*Stated exercise*: Please copy the lines below exactly, from the first one through the line showing "C = sc.collection".

*Input*:
»»
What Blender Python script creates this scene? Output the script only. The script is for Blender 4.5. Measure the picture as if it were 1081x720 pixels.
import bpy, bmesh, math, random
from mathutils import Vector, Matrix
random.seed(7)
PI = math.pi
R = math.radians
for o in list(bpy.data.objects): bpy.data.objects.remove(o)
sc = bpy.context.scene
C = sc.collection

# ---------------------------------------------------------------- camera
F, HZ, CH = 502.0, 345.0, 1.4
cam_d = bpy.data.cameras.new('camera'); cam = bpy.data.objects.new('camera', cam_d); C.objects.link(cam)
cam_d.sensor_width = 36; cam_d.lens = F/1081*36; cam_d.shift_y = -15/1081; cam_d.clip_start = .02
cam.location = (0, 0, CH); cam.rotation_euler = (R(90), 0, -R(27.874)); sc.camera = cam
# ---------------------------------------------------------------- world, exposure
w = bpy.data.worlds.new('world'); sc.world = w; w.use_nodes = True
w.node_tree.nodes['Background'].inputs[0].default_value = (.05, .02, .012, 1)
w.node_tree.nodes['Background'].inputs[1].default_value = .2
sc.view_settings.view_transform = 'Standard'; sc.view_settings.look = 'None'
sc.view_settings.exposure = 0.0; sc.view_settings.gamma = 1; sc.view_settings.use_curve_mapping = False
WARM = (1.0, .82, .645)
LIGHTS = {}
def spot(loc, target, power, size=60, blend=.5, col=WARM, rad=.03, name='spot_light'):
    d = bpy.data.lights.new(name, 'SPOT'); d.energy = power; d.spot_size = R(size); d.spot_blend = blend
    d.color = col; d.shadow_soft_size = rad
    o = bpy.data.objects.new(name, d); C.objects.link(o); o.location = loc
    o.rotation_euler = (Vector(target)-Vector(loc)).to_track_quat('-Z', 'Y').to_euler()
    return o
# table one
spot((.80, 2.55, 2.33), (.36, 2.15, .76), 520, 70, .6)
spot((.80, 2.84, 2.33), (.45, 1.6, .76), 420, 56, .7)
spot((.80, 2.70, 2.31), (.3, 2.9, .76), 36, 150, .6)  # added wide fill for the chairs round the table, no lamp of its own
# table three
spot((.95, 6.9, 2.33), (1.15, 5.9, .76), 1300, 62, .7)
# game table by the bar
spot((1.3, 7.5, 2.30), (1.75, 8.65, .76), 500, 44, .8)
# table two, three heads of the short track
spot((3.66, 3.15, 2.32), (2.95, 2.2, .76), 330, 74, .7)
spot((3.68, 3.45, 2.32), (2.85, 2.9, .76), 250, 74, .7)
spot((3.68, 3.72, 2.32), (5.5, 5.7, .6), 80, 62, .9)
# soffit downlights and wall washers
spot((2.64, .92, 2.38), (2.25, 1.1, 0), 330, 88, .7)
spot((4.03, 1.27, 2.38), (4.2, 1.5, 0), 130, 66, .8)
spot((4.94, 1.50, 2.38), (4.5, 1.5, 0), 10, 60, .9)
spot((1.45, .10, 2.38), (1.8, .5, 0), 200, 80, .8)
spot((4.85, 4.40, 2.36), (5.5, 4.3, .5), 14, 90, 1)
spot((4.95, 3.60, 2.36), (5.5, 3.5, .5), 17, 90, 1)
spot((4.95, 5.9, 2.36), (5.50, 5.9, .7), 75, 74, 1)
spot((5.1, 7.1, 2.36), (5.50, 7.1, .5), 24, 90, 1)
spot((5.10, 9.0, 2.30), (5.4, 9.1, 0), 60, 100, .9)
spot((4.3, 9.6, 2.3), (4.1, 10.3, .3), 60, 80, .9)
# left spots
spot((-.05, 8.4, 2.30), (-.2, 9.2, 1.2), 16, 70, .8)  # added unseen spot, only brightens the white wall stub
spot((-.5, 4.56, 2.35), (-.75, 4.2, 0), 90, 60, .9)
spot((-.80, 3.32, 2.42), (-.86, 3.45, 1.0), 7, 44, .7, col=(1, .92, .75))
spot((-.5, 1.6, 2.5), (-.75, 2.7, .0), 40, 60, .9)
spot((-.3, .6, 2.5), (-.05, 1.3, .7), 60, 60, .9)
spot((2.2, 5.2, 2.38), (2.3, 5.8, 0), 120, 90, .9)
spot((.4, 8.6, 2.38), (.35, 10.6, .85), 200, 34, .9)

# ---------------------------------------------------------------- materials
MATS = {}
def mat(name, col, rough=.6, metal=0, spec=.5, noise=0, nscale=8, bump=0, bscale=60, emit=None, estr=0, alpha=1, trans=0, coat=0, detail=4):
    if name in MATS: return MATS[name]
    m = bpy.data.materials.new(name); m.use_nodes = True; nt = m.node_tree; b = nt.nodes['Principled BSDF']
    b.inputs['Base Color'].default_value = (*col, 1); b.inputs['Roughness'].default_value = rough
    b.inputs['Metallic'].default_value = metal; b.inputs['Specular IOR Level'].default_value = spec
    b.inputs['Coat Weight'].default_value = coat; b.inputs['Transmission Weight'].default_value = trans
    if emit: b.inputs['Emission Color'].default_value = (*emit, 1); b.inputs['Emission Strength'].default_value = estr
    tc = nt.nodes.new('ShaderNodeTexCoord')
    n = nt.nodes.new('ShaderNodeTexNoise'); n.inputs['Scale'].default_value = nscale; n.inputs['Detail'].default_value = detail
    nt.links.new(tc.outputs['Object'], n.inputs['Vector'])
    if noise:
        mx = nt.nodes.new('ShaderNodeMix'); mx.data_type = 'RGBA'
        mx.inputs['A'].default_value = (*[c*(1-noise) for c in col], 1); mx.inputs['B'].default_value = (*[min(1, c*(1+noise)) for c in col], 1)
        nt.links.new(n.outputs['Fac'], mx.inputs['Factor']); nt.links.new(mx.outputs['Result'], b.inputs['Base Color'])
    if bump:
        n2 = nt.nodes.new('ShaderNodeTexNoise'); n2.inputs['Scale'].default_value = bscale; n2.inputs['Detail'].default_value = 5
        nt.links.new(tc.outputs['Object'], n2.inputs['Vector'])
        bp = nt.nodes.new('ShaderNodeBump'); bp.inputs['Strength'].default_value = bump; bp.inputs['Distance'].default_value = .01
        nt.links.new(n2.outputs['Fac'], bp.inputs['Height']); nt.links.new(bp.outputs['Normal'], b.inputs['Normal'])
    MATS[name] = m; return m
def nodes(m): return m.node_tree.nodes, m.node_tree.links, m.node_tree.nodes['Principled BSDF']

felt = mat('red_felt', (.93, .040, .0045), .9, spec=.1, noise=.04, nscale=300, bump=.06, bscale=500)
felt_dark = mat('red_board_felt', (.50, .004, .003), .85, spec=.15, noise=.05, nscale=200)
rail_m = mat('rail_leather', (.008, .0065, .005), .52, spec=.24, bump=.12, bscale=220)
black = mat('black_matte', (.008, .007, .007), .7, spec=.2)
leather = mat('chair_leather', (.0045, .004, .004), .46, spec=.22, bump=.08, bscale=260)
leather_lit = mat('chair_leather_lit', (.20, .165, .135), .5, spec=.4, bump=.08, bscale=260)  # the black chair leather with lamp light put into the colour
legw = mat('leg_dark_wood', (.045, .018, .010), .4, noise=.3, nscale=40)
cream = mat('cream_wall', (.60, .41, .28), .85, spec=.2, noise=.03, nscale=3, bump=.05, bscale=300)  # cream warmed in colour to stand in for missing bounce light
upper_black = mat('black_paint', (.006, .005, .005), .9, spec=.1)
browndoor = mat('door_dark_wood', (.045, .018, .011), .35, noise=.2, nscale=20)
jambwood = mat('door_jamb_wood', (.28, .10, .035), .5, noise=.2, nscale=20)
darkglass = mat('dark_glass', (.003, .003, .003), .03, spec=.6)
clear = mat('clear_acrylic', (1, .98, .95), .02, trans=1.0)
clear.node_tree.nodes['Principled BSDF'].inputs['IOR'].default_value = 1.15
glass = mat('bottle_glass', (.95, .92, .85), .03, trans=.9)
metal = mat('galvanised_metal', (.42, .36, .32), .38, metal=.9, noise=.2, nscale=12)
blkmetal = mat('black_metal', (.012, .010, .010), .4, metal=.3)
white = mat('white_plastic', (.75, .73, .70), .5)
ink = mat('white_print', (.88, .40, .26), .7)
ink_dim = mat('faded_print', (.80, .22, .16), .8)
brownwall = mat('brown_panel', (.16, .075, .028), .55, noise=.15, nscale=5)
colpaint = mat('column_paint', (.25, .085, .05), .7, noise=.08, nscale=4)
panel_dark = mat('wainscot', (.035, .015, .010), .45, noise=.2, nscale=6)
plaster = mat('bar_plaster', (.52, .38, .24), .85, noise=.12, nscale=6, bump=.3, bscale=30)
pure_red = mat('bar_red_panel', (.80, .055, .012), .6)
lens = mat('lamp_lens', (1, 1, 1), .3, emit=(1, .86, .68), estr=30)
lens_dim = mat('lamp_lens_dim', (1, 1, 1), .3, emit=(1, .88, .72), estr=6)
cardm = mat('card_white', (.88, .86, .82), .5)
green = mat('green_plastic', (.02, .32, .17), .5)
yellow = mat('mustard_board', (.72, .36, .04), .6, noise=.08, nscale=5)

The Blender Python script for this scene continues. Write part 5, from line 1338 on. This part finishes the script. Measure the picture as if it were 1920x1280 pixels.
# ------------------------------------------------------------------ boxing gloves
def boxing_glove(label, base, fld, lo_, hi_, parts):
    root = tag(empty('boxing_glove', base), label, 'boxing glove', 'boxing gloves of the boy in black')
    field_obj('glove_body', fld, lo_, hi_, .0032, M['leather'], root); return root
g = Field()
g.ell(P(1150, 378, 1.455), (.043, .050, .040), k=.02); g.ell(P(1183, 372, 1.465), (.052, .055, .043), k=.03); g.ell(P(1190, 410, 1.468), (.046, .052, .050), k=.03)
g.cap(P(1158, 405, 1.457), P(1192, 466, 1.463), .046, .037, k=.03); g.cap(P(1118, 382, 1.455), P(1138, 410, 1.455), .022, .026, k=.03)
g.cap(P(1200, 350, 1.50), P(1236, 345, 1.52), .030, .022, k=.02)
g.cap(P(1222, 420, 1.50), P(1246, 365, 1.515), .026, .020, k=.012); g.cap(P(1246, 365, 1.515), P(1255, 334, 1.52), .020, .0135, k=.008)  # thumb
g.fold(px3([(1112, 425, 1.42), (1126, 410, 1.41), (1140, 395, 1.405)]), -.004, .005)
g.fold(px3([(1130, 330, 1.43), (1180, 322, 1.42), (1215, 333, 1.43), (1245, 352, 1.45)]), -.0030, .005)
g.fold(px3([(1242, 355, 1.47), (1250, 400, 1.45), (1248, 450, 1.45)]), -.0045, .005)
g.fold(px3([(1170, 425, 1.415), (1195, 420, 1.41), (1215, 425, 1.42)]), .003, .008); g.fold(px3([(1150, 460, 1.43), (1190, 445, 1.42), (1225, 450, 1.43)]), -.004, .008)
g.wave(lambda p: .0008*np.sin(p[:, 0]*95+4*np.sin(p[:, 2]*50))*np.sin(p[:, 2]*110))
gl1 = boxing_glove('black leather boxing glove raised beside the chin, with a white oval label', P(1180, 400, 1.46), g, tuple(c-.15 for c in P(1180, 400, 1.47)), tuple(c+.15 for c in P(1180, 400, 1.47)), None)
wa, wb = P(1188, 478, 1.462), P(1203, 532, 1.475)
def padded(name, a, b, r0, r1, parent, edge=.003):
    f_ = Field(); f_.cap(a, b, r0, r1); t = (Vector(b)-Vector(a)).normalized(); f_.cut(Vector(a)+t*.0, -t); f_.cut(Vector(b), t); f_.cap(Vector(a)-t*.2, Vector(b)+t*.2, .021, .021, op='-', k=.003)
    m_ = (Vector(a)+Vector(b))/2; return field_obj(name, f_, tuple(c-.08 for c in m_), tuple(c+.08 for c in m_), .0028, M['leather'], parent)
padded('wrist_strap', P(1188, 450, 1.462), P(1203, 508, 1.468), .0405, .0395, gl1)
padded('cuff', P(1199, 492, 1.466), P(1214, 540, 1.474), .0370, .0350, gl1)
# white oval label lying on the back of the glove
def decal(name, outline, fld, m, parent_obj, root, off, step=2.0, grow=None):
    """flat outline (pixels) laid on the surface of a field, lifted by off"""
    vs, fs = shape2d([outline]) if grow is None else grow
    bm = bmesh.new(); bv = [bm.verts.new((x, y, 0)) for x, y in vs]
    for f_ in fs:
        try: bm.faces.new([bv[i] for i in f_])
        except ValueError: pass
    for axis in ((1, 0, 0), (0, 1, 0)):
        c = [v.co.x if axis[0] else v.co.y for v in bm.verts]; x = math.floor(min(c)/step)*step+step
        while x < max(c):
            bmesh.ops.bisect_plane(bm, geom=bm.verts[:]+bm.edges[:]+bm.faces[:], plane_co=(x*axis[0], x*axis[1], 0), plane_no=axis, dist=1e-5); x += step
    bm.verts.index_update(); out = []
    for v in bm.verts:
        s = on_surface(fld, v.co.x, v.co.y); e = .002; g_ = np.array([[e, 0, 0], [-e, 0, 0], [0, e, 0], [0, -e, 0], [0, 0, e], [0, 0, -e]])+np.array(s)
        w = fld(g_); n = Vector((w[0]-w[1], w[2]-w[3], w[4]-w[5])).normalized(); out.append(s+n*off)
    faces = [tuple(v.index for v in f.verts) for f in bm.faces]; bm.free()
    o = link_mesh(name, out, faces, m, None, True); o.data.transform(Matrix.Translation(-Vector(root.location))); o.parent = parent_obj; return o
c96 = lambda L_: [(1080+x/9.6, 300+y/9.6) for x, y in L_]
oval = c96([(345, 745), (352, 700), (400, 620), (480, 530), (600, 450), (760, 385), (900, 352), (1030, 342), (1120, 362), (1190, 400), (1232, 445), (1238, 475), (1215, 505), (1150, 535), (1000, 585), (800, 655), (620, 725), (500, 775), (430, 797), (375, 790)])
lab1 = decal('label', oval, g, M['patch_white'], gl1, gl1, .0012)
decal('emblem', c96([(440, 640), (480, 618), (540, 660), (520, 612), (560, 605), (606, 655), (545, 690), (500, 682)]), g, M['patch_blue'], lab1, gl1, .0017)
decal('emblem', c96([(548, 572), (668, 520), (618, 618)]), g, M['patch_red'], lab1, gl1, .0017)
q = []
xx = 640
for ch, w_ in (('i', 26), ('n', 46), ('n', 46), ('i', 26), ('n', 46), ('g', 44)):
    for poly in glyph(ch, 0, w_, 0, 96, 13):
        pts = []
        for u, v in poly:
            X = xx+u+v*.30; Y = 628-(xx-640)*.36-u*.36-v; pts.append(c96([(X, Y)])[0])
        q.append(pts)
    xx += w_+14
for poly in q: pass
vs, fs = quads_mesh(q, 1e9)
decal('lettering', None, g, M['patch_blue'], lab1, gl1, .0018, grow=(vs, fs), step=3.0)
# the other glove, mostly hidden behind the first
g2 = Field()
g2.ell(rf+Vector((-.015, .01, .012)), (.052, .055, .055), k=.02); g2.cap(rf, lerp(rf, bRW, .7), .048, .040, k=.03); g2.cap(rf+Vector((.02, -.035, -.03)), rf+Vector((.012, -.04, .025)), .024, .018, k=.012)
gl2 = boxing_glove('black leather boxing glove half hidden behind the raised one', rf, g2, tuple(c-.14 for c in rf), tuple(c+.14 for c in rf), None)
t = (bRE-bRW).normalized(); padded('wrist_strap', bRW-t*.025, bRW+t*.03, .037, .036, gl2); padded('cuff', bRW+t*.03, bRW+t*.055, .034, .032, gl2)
««
*Response*:
What Blender Python script creates this scene? Output the script only. The script is for Blender 4.5. Measure the picture as if it were 1081x720 pixels.
import bpy, bmesh, math, random
from mathutils import Vector, Matrix
random.seed(7)
PI = math.pi
R = math.radians
for o in list(bpy.data.objects): bpy.data.objects.remove(o)
sc = bpy.context.scene
C = sc.collection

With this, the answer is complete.